:: Task directions ::
Only the lines from the start of the material through the line containing "COL = SC.collection" are to be extracted, exactly as they appear.

────

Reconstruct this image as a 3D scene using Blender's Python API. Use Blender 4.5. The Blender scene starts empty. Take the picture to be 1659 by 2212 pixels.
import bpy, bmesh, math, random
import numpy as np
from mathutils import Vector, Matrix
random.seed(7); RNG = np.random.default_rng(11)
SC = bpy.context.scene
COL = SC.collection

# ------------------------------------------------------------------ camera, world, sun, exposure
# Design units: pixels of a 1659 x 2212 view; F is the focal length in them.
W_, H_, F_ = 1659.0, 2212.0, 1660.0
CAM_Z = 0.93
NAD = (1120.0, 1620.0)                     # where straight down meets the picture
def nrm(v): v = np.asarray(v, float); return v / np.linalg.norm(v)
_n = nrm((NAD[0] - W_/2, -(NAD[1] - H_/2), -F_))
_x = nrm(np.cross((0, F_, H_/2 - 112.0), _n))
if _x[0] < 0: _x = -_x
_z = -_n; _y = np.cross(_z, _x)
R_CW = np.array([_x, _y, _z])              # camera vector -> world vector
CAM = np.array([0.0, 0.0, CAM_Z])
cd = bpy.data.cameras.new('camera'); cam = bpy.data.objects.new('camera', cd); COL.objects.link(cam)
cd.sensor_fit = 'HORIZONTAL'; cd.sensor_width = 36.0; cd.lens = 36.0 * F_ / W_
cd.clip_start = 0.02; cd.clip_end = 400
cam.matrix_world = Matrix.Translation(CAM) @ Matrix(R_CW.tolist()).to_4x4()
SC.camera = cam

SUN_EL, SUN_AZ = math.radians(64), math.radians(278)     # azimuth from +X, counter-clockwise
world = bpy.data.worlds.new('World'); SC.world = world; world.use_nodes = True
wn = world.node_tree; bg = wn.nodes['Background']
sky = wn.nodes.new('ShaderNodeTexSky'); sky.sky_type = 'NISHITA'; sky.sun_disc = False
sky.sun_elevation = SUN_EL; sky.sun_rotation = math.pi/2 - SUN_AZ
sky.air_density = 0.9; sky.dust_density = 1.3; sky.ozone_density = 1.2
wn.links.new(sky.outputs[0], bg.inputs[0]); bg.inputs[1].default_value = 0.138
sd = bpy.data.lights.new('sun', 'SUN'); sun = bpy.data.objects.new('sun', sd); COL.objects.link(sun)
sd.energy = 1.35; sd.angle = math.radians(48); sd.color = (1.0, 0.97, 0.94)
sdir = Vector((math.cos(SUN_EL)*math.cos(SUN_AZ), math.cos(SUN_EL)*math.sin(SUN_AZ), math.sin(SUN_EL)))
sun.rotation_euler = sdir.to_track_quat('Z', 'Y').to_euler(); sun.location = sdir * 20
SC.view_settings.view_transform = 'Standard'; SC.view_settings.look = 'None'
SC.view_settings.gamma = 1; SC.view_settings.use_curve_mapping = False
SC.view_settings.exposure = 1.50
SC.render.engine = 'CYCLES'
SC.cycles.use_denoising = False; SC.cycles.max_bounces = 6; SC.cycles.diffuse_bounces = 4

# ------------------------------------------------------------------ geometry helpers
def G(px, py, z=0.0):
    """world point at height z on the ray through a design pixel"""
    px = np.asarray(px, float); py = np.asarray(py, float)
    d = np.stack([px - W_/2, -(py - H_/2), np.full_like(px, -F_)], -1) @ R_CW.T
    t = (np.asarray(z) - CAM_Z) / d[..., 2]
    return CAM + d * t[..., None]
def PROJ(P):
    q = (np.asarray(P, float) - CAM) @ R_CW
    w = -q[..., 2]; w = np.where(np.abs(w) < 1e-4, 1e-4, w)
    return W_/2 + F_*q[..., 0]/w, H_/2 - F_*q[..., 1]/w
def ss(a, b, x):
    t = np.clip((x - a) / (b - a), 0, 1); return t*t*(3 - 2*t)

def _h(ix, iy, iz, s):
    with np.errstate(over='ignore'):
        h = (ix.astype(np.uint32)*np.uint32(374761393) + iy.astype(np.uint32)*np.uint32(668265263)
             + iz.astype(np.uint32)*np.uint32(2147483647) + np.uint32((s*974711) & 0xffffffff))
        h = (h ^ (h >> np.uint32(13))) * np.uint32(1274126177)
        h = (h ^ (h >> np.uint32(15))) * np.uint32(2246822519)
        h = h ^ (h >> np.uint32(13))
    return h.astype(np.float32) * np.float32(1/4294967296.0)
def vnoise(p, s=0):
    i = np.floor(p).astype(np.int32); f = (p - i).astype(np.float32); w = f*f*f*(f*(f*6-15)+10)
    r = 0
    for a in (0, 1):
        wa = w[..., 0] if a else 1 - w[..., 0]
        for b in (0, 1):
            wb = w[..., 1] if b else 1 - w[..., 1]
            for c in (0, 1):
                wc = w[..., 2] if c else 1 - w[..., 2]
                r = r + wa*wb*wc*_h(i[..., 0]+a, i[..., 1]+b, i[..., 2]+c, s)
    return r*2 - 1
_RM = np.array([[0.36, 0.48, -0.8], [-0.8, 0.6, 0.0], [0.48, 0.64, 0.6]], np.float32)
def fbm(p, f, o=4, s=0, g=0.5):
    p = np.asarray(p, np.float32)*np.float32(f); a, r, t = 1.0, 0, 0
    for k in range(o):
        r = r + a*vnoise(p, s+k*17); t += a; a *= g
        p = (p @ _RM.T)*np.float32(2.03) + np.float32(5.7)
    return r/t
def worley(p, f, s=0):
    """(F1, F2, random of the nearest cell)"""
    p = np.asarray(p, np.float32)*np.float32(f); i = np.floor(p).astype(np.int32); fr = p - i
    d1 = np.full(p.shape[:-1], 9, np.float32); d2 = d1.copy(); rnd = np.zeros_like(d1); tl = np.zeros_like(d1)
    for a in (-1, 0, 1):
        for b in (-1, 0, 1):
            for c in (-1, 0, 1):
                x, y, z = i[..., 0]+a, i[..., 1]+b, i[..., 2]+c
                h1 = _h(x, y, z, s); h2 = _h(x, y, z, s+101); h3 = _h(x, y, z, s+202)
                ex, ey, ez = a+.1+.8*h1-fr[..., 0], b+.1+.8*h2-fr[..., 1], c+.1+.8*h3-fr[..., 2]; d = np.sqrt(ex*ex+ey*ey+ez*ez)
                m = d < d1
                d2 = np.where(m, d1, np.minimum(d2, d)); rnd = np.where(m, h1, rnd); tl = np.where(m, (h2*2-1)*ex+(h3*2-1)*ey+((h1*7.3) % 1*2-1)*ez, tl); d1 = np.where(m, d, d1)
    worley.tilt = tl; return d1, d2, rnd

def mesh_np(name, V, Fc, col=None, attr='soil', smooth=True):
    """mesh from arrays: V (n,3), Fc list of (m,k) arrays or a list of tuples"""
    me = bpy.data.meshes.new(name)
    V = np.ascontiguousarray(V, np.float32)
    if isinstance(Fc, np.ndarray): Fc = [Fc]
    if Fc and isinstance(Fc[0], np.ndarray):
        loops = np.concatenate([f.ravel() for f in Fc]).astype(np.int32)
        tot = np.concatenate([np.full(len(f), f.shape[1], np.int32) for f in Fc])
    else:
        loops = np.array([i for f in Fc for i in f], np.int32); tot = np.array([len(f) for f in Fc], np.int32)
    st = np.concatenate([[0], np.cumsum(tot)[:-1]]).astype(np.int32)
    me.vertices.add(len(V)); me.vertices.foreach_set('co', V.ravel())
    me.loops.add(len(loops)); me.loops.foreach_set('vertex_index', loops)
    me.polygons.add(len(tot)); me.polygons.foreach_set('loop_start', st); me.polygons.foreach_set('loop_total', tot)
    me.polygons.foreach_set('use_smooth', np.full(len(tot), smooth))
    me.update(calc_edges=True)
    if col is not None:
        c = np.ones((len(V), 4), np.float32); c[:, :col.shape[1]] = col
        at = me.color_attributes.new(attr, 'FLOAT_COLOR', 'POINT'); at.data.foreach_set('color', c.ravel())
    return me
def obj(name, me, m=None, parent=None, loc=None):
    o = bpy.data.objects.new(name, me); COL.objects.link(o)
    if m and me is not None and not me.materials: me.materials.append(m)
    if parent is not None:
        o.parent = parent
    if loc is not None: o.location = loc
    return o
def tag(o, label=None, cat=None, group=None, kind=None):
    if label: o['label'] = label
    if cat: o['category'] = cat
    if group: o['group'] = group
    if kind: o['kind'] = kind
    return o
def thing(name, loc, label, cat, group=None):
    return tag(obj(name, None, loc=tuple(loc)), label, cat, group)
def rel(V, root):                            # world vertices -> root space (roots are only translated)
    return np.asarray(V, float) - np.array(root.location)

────

:: Response for this exercise ::
Reconstruct this image as a 3D scene using Blender's Python API. Use Blender 4.5. The Blender scene starts empty. Take the picture to be 1659 by 2212 pixels.
import bpy, bmesh, math, random
import numpy as np
from mathutils import Vector, Matrix
random.seed(7); RNG = np.random.default_rng(11)
SC = bpy.context.scene
COL = SC.collection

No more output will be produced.